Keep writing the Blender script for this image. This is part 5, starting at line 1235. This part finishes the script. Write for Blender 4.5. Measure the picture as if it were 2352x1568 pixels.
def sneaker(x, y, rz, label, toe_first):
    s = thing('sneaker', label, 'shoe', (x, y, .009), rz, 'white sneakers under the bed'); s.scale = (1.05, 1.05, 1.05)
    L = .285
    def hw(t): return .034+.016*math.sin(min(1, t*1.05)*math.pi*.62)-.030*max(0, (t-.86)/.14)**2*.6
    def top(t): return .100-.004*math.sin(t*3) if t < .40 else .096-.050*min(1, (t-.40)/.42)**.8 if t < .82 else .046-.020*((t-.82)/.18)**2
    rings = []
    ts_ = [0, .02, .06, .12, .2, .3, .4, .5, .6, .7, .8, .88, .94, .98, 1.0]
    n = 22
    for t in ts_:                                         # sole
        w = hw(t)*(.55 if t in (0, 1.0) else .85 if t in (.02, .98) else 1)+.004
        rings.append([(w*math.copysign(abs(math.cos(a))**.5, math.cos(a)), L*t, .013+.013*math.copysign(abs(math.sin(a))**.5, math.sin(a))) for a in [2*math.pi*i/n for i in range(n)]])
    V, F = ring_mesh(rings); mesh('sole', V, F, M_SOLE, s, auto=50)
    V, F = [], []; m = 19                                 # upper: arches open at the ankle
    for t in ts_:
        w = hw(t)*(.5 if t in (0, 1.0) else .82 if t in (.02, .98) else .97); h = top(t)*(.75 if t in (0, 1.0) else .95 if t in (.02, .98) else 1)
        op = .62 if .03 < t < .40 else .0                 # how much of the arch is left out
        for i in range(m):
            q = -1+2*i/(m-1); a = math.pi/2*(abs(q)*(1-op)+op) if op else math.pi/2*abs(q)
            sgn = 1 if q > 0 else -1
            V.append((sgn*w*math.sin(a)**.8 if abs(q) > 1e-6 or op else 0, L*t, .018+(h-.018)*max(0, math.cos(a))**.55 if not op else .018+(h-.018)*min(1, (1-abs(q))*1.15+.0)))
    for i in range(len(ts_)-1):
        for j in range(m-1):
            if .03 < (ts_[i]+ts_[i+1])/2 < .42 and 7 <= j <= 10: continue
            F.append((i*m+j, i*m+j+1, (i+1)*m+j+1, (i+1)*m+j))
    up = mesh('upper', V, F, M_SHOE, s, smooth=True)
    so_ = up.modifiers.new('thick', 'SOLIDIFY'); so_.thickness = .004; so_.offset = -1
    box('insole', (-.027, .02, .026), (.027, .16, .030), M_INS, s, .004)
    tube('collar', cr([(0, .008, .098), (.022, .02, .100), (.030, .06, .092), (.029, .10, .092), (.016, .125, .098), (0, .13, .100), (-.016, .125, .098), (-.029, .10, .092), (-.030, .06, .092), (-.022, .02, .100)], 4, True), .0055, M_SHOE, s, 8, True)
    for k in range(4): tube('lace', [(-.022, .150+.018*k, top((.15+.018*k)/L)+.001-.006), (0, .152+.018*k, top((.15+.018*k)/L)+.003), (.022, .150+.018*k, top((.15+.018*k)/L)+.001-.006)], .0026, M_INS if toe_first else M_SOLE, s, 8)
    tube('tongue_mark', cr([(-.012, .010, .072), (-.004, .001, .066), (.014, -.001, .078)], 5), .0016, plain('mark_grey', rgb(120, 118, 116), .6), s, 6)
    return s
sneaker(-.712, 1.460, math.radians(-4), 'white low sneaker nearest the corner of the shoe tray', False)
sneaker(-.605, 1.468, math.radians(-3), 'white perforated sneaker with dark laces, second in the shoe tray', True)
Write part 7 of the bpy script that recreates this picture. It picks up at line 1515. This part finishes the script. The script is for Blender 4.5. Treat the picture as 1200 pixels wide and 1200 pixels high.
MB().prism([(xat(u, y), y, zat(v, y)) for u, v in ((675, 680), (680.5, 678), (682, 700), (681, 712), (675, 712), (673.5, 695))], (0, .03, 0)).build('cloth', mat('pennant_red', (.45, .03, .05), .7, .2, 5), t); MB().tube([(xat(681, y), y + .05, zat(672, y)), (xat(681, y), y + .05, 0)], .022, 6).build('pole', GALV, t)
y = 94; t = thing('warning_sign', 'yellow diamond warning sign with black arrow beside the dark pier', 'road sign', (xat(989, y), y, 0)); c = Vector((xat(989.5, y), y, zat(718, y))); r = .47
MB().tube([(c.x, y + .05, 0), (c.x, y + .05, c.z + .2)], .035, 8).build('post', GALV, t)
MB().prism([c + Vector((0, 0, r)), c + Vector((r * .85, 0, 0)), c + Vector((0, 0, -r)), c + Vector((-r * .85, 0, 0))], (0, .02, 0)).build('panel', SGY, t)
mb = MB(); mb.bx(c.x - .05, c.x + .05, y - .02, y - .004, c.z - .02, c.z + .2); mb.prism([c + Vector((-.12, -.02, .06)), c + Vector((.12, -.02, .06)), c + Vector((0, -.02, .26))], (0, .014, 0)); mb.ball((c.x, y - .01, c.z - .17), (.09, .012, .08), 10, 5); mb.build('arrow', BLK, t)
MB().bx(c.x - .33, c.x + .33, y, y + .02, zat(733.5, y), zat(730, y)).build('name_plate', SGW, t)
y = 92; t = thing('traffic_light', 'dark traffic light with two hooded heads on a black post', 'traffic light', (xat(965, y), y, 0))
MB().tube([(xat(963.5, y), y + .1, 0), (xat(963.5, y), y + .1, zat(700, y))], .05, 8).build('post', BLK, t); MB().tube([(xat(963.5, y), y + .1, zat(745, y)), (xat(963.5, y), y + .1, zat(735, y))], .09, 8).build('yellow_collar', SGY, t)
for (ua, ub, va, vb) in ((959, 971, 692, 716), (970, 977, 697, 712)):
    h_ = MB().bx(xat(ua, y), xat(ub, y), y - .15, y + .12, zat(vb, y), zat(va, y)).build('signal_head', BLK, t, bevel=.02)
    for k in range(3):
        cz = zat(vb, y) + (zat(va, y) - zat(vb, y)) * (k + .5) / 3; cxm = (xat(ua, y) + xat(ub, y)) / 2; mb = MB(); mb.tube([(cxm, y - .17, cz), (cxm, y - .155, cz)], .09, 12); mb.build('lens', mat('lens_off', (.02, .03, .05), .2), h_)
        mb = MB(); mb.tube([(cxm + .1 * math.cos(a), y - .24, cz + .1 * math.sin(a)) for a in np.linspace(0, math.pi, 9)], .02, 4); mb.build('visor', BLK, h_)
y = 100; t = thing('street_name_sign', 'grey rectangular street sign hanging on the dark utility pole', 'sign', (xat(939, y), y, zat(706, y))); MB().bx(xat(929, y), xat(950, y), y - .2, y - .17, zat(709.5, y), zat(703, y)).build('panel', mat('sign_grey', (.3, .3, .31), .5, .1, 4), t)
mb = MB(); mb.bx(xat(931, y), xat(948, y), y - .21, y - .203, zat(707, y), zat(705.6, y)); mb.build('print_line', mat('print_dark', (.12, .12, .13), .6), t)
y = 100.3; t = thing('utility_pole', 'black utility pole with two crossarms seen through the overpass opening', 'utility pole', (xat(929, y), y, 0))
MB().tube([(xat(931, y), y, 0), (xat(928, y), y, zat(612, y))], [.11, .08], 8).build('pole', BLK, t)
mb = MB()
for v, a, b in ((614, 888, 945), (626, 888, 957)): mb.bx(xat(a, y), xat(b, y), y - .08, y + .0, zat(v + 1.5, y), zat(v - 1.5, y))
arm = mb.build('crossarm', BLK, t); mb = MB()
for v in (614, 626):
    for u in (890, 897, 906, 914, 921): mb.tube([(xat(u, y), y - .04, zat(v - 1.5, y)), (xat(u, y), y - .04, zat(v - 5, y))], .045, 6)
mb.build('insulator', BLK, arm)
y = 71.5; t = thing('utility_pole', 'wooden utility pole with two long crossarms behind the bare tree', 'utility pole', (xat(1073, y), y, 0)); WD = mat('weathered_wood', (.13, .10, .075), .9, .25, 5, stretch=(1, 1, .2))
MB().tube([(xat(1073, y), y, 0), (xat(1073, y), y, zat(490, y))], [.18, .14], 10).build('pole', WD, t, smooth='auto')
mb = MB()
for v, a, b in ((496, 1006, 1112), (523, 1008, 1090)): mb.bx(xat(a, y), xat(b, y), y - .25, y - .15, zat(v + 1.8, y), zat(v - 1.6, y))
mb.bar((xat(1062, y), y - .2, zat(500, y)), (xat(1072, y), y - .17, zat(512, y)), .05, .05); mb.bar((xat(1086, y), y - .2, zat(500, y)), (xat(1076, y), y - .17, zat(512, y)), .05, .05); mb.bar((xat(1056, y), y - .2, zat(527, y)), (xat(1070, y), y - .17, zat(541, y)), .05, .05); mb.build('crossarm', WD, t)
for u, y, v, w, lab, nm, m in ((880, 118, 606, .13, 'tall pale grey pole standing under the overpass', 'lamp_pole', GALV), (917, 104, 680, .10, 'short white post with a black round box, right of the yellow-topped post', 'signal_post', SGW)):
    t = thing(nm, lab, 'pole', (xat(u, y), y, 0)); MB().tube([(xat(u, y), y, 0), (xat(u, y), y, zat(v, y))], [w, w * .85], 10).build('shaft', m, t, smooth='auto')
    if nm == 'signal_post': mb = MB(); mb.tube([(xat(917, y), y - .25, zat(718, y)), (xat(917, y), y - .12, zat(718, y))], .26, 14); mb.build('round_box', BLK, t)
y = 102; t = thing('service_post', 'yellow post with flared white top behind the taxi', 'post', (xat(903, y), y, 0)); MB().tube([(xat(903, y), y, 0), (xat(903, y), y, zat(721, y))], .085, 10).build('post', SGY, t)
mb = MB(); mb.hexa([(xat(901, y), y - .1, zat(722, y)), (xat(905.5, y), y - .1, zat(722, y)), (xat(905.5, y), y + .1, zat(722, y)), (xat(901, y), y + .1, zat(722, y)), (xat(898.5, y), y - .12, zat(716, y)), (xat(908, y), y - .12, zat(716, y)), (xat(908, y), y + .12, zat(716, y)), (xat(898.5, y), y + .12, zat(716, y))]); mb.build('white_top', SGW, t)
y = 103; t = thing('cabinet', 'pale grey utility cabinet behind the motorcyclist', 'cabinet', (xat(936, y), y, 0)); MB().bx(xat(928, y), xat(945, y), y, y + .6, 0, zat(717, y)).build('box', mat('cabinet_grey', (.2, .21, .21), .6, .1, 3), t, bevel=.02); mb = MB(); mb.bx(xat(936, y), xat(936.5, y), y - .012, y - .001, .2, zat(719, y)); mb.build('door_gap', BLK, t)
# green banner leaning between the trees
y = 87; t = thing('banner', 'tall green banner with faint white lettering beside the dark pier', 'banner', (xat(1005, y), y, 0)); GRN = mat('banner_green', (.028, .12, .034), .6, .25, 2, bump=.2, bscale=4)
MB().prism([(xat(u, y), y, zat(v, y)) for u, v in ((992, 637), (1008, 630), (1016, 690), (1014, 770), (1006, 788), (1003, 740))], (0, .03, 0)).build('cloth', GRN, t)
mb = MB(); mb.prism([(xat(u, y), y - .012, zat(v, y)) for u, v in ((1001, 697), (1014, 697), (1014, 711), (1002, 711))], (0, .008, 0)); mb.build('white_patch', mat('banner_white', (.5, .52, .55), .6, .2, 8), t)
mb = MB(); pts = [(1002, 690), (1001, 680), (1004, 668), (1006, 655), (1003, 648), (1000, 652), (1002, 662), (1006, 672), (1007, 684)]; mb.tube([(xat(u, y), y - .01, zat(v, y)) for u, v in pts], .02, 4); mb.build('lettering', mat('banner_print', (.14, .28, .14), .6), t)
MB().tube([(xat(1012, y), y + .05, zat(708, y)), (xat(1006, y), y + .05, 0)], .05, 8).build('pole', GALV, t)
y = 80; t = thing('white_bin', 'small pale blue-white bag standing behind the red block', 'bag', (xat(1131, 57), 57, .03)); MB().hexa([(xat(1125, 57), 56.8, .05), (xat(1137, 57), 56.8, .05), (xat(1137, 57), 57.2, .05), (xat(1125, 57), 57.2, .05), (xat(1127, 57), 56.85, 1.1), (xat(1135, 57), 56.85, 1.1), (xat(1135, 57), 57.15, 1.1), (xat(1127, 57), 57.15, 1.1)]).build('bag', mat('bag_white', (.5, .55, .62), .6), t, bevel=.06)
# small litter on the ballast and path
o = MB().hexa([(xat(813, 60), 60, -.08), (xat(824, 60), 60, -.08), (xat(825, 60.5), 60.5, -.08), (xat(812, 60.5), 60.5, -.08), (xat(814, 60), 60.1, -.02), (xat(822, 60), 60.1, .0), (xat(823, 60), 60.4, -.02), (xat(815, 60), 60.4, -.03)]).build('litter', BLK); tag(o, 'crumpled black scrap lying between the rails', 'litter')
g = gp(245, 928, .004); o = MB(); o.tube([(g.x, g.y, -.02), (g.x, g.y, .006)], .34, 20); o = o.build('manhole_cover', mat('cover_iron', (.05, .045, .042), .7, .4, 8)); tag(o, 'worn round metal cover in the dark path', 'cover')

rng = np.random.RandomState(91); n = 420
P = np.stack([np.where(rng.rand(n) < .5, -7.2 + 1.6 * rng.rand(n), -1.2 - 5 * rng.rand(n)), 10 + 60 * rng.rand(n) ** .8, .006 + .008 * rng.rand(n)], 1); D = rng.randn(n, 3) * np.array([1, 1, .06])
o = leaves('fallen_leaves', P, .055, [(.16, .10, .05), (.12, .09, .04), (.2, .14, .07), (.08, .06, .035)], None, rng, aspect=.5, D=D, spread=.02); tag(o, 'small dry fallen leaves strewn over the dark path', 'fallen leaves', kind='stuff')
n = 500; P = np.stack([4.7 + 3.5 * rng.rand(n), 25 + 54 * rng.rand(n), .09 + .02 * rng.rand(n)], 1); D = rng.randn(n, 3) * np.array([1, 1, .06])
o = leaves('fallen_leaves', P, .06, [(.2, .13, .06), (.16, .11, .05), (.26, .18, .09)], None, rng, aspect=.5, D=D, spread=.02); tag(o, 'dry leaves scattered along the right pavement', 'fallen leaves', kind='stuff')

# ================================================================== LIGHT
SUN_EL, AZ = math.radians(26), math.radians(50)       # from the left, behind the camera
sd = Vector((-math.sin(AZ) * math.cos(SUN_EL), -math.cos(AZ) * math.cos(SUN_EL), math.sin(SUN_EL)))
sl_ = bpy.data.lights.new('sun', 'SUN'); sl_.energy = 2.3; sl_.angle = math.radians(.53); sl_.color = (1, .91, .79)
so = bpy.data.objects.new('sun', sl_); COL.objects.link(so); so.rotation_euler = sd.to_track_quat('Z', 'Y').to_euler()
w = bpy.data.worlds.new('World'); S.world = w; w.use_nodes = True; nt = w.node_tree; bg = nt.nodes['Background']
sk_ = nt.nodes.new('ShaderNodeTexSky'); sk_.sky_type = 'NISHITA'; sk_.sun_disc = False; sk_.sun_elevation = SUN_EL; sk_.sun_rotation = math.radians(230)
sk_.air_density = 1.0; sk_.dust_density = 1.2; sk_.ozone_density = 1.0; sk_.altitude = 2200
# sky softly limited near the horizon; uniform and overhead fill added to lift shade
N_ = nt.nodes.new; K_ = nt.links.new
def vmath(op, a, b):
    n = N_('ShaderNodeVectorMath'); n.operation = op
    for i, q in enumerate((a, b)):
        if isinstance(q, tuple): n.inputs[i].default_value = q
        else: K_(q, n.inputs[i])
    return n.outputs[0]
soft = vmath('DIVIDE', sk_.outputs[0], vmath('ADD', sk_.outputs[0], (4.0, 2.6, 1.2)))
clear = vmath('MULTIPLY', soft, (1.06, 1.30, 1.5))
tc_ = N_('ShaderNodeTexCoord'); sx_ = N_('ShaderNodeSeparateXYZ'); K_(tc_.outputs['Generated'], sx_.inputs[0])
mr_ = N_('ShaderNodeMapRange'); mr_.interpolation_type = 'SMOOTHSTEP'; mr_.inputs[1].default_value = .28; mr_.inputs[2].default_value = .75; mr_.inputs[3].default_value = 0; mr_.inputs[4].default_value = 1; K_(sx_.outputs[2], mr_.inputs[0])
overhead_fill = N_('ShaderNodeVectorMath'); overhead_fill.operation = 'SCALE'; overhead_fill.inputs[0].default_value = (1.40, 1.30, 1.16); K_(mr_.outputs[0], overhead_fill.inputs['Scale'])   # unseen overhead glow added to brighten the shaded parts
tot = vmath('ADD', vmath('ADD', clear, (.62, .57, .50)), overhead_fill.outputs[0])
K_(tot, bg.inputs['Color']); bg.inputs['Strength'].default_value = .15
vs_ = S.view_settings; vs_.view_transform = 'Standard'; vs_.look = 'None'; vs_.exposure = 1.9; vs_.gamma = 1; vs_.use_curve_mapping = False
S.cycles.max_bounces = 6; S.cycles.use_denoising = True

________

Return only the count of lines in the records that hold the word "This".

2